Witham listening bench

Site of the bench in Witham

Welcome to the information page for the listening bench installed in Witham, Essex.

The bench features clips from oral history interviews with local residents, recorded by Janet Gyford. They cover different types of work in the town, the opening of the new Witham Secondary Modern School, and clothing worn in the early twentieth century. You can explore more of the collection of interviews on the History of Witham website.

Location of the bench in Witham

The bench is situated along the River Walk.  Continue on the footpath at the top of Guithavon Street to find it.

The bench has been put together by a group of volunteers and is supported by Witham Town Council and the Witham and Countryside Society. It is part of the Witham Town Trail – click here to explore the rest of the trail.

Audio clips on this bench

Work at Pinkham's glove factory and the Cooper Tabor seed warehouse (Button A Clip 1)

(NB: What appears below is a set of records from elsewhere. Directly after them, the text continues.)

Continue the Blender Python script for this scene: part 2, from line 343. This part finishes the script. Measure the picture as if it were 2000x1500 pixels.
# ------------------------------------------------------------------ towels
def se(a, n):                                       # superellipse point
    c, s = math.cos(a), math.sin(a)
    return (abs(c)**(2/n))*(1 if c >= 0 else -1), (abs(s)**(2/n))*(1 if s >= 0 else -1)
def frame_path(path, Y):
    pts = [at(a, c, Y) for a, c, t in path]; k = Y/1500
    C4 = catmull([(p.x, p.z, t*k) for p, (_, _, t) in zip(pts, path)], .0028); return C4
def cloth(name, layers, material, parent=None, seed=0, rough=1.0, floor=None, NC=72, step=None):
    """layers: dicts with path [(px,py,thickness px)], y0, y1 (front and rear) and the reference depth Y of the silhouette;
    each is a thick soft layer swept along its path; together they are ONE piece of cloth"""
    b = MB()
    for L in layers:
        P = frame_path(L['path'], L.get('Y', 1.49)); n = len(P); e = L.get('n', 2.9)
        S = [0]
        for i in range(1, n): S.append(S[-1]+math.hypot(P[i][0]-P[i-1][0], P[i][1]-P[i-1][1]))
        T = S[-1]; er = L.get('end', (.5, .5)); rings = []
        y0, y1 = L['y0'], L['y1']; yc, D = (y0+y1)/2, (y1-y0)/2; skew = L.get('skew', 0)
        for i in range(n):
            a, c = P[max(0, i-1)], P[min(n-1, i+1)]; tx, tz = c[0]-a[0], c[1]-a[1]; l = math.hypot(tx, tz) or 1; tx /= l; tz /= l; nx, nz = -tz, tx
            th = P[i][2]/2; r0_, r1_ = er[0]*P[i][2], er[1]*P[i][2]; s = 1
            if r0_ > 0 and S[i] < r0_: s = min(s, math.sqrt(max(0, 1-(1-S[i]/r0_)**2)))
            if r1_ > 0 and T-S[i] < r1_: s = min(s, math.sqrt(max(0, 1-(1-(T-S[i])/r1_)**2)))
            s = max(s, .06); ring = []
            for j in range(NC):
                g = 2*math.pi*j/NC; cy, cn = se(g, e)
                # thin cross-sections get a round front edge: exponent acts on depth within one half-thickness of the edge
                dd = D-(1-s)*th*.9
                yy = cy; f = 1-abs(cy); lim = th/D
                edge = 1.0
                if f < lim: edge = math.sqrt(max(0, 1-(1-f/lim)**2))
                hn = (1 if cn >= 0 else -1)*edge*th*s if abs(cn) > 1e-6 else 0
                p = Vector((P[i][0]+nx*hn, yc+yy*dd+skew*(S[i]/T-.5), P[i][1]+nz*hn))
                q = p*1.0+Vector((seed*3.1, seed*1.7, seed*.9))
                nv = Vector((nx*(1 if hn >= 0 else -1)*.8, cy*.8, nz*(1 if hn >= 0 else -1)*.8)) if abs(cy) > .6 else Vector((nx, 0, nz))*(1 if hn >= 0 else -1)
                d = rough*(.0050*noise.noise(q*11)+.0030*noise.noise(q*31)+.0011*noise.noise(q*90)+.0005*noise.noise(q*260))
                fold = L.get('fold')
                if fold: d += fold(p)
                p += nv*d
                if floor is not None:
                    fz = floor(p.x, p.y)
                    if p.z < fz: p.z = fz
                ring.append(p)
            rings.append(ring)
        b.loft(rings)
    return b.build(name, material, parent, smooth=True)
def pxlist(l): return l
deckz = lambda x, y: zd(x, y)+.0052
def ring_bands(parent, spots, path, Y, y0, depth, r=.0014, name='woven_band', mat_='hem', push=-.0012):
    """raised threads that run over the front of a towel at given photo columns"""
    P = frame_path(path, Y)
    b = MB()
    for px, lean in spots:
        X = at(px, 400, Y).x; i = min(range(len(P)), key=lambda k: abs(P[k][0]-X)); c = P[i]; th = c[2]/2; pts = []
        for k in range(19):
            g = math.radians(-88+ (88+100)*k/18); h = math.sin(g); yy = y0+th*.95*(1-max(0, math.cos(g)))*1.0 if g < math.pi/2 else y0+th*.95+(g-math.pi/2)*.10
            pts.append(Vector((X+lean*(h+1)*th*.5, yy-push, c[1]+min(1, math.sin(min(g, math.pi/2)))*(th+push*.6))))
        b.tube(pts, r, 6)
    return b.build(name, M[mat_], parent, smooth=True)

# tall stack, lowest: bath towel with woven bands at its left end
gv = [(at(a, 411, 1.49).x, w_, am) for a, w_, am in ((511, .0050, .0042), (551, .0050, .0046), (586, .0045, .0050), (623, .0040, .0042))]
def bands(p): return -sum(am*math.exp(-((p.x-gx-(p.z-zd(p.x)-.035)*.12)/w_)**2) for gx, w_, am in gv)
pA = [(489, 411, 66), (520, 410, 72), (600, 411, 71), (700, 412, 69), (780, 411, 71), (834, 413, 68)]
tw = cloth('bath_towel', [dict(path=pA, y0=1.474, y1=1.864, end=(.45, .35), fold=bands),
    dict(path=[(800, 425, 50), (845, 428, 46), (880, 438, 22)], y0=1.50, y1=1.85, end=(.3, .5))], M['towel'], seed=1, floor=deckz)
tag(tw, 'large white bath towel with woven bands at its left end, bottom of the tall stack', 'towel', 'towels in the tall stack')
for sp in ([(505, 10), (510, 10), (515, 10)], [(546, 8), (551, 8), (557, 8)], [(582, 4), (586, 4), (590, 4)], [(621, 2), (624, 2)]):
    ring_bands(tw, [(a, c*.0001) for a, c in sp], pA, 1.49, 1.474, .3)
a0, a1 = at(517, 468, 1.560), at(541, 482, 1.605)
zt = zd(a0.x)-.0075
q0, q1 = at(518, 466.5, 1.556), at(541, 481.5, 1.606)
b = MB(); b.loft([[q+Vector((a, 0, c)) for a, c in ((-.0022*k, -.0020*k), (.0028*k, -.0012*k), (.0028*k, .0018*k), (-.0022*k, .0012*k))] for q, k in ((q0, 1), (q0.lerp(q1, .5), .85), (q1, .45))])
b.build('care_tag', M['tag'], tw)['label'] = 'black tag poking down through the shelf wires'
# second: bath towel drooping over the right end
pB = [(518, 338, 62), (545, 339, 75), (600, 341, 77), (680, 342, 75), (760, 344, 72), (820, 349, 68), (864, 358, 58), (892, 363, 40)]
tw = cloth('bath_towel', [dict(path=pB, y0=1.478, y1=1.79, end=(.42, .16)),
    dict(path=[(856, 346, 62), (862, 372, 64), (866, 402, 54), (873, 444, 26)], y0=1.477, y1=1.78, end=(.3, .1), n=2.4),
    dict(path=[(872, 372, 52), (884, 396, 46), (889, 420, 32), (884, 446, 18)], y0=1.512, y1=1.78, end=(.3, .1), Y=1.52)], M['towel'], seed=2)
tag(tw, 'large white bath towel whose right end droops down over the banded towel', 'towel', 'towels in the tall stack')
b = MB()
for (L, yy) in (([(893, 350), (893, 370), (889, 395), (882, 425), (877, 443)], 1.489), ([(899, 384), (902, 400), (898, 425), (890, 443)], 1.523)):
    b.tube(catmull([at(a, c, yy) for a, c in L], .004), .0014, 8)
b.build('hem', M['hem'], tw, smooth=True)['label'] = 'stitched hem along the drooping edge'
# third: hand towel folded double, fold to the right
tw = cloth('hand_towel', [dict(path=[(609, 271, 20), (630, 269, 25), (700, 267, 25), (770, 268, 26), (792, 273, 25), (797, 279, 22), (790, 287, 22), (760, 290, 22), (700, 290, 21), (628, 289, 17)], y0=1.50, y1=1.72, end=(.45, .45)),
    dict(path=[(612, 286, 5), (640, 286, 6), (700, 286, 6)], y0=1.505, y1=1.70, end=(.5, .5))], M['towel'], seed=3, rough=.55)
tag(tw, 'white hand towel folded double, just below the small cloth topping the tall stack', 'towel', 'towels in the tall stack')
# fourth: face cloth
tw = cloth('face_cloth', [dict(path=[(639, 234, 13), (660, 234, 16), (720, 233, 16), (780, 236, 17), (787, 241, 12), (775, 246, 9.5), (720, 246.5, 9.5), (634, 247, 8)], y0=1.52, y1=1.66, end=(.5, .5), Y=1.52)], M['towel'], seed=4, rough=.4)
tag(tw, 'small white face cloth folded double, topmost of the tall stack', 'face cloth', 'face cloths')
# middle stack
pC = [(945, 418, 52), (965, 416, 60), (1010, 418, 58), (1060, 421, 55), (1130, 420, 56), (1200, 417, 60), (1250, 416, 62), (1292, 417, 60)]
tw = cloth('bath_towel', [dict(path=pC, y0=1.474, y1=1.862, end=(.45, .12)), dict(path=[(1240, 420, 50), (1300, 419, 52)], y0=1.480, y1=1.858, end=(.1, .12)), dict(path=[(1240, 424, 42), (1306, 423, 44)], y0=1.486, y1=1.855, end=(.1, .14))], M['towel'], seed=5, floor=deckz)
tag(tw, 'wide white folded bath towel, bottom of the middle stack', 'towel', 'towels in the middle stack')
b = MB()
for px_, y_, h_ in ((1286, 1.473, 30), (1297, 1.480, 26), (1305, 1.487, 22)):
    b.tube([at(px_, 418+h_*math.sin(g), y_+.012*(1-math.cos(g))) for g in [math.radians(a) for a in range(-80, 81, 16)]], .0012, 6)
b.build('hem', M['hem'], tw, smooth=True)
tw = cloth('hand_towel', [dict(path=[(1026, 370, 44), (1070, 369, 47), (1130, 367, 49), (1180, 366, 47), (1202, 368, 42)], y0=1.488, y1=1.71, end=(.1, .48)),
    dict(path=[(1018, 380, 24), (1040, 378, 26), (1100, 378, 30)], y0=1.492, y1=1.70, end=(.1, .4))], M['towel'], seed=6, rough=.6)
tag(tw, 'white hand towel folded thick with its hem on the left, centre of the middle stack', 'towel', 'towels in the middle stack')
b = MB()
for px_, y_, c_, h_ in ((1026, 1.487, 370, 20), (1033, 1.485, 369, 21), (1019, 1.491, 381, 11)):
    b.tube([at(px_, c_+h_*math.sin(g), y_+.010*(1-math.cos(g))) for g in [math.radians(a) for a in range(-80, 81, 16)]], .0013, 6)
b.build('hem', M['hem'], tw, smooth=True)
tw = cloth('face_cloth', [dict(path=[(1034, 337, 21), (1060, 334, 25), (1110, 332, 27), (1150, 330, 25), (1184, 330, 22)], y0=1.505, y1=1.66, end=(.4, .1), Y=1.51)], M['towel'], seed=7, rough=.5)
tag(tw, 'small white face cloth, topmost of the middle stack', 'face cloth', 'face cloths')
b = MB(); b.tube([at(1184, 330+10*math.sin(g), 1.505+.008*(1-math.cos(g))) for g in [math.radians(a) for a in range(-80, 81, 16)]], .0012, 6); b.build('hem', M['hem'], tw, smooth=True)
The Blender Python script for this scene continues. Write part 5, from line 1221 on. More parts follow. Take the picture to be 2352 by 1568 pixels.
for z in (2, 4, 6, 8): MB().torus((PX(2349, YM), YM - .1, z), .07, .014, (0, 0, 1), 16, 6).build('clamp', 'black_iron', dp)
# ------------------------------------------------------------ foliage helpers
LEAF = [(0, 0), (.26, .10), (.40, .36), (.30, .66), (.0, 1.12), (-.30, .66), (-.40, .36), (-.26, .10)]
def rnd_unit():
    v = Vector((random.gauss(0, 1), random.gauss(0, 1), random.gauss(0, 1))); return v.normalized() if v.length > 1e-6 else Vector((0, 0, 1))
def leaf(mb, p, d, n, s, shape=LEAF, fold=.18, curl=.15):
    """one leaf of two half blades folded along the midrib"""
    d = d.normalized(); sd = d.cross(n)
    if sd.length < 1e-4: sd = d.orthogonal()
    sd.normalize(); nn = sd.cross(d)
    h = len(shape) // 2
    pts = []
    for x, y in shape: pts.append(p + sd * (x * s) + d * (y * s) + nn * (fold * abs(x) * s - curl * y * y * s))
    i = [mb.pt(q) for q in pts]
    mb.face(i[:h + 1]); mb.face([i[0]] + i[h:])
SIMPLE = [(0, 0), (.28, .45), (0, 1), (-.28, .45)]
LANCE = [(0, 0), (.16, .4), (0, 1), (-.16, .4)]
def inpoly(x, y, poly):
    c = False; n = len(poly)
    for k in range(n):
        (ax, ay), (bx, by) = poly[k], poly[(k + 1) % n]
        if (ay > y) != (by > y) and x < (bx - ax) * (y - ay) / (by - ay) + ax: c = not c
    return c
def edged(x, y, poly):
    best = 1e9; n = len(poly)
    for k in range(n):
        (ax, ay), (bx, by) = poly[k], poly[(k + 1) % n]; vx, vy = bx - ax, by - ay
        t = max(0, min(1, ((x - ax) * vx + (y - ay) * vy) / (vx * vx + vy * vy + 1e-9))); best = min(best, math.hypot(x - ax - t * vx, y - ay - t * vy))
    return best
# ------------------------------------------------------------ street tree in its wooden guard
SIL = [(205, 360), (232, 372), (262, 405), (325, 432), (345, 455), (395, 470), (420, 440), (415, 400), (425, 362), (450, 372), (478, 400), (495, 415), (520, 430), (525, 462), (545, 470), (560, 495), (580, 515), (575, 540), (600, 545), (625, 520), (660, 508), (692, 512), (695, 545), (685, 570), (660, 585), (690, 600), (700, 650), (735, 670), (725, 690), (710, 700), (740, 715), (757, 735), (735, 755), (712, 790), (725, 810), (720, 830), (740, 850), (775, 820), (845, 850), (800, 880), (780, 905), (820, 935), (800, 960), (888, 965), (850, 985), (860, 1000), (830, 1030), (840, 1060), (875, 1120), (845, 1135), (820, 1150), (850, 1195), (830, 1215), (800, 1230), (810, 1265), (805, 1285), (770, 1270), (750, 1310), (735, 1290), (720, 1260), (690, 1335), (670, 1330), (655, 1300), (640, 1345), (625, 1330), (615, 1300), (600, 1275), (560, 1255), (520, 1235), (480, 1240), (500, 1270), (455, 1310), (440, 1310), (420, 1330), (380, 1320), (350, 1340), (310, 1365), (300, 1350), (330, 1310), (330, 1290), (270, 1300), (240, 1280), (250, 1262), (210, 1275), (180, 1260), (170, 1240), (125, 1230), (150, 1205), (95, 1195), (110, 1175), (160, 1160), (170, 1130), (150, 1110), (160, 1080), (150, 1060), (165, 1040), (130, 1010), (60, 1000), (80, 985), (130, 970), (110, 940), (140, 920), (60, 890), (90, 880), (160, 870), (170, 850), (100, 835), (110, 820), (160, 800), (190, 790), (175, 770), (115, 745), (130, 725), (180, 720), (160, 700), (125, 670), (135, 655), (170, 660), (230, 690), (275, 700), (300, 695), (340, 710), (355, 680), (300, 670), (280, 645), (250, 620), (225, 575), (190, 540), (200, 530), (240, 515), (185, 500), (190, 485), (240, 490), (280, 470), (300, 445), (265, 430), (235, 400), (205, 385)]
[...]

Edie Brown describes getting sacked from her job at Pinkham’s, and almost getting sacked from Cooper Tabor (SA 59/1/5/1).

The old harness maker's shop (Button A Clip 2)

Gerald Palmer describes his father’s harness maker’s shop, which used to be on Newland Street, and his father’s daily routine (SA 59/1/102/1).

The opening of Witham Secondary Modern School (Button A Clip 3)

Lucy Croxall recalls being invited to join the teaching staff when Witham Secondary Modern School first opened in 1937 (SA 59/1/23/1). It later became Bramston School, and was recently replaced by Maltings Academy.

Doing domestic service for the White Hart Hotel (Button B Clip 1)

Edie Brown recalls the hard work of domestic service at the White Hart Hotel in the early twentieth century (SA 59/1/5/1).

Domestic service for the Round family (Button B Clip 2)

Edie Brown also did domestic service for the eminent Round family. Here she describes her battle to get the fire lit one morning (SA 59/1/5/1).

A schoolgirl's clothing in the early twentieth century (Button B Clip 3)

Mabel Nicol describes the clothes she made and wore in the early twentieth century, including her ‘Sunday best’ clothes (SA 59/1/12/1).